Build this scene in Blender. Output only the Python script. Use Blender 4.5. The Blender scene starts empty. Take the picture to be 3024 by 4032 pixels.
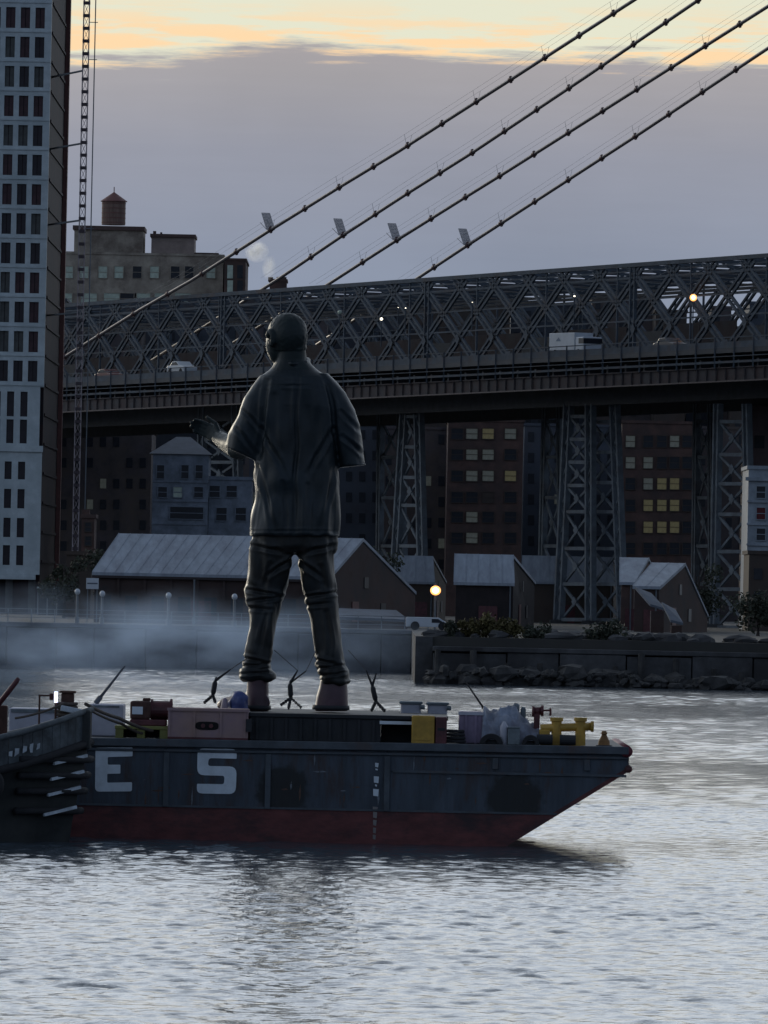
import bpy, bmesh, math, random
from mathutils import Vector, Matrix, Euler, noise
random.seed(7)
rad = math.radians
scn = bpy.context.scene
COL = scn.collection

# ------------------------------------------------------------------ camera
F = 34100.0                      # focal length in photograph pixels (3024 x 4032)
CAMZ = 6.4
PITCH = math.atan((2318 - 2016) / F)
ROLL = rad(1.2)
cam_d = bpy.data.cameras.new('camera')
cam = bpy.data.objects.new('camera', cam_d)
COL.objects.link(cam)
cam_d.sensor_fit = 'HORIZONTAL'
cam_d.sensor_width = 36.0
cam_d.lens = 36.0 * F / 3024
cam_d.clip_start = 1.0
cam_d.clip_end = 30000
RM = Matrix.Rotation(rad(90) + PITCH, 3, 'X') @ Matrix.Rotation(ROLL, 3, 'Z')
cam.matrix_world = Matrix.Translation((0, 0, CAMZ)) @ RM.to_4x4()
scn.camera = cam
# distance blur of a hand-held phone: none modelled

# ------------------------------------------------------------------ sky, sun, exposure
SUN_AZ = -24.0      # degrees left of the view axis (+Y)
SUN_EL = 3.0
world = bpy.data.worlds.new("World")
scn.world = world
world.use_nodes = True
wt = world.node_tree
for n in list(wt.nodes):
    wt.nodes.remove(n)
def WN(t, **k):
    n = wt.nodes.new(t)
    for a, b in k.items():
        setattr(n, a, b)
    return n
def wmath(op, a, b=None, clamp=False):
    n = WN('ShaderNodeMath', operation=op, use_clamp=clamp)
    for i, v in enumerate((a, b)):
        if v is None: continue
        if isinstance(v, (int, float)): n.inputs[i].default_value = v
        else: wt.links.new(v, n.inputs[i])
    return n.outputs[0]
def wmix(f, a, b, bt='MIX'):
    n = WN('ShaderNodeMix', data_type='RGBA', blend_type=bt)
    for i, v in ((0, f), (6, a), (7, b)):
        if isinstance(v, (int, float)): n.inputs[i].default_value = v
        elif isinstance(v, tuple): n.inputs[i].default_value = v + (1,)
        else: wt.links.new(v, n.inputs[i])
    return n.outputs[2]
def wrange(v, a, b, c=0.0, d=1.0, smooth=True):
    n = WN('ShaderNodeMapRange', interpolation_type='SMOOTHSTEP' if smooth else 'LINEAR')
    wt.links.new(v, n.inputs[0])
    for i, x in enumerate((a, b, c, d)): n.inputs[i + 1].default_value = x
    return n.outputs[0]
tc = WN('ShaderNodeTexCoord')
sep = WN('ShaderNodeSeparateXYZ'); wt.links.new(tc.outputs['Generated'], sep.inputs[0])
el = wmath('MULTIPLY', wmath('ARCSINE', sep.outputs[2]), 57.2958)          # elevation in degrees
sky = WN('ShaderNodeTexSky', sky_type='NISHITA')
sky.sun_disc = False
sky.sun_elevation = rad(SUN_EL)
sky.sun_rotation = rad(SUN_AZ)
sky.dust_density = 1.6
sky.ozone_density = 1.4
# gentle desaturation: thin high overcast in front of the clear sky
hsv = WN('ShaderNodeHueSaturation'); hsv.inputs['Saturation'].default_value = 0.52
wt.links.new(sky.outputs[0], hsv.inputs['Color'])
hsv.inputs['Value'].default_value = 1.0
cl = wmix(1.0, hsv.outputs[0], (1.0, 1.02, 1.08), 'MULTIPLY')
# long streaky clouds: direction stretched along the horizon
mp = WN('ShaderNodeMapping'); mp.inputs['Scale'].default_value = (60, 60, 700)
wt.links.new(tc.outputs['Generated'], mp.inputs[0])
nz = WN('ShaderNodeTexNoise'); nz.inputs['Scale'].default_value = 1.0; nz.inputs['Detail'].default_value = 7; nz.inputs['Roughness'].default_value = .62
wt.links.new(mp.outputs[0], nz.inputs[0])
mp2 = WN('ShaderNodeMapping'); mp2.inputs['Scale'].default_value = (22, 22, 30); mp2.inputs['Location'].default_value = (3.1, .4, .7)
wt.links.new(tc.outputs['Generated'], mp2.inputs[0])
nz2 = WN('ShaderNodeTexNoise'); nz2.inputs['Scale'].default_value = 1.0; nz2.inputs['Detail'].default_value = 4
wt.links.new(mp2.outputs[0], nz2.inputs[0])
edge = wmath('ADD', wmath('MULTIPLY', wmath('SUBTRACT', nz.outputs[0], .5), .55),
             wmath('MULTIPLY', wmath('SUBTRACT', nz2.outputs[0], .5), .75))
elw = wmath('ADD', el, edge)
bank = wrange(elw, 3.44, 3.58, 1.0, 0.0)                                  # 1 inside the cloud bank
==
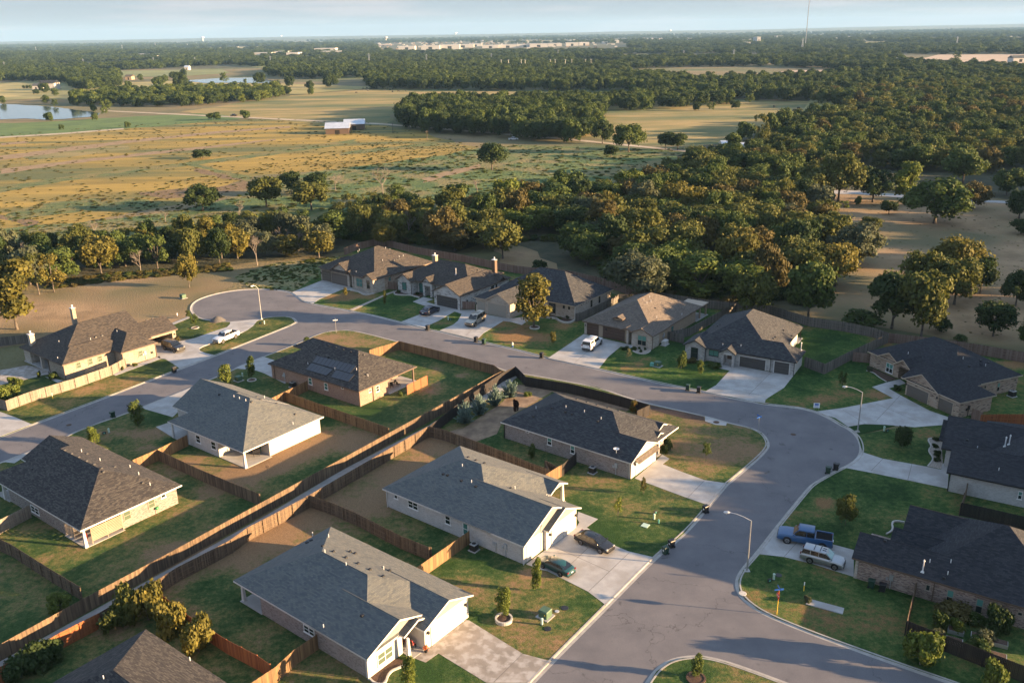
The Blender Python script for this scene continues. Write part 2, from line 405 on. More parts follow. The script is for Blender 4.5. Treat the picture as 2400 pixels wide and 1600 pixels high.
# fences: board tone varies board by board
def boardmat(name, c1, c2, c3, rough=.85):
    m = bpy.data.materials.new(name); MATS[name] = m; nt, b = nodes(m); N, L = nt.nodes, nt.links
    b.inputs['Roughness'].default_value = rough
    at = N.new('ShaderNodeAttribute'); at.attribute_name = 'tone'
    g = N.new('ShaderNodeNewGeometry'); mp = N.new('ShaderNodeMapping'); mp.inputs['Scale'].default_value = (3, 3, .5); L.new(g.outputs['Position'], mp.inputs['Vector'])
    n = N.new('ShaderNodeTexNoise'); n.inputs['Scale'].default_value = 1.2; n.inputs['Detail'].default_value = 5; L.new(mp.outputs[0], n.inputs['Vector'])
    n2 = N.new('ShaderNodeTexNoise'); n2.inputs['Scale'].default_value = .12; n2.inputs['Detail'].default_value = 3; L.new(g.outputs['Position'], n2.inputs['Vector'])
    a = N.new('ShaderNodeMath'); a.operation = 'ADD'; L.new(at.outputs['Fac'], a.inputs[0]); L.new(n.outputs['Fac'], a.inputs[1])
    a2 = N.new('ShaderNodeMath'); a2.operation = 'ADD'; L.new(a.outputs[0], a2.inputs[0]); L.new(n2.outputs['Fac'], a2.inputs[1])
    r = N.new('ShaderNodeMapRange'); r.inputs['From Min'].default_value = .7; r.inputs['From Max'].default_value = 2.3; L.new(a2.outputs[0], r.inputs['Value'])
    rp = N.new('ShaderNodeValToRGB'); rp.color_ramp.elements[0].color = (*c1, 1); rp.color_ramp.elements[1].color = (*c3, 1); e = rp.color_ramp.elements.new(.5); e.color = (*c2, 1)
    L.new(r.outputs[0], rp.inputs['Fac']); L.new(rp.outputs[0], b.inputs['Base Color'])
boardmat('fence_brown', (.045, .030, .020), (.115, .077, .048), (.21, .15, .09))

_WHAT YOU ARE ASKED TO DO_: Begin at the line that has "Build this scene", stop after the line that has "# distance blur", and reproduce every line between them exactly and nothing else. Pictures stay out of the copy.

_EXERCISE RESPONSE_:
Build this scene in Blender. Output only the Python script. Use Blender 4.5. The Blender scene starts empty. Take the picture to be 3024 by 4032 pixels.
import bpy, bmesh, math, random
from mathutils import Vector, Matrix, Euler, noise
random.seed(7)
rad = math.radians
scn = bpy.context.scene
COL = scn.collection

# ------------------------------------------------------------------ camera
F = 34100.0                      # focal length in photograph pixels (3024 x 4032)
CAMZ = 6.4
PITCH = math.atan((2318 - 2016) / F)
ROLL = rad(1.2)
cam_d = bpy.data.cameras.new('camera')
cam = bpy.data.objects.new('camera', cam_d)
COL.objects.link(cam)
cam_d.sensor_fit = 'HORIZONTAL'
cam_d.sensor_width = 36.0
cam_d.lens = 36.0 * F / 3024
cam_d.clip_start = 1.0
cam_d.clip_end = 30000
RM = Matrix.Rotation(rad(90) + PITCH, 3, 'X') @ Matrix.Rotation(ROLL, 3, 'Z')
cam.matrix_world = Matrix.Translation((0, 0, CAMZ)) @ RM.to_4x4()
scn.camera = cam
# distance blur of a hand-held phone: none modelled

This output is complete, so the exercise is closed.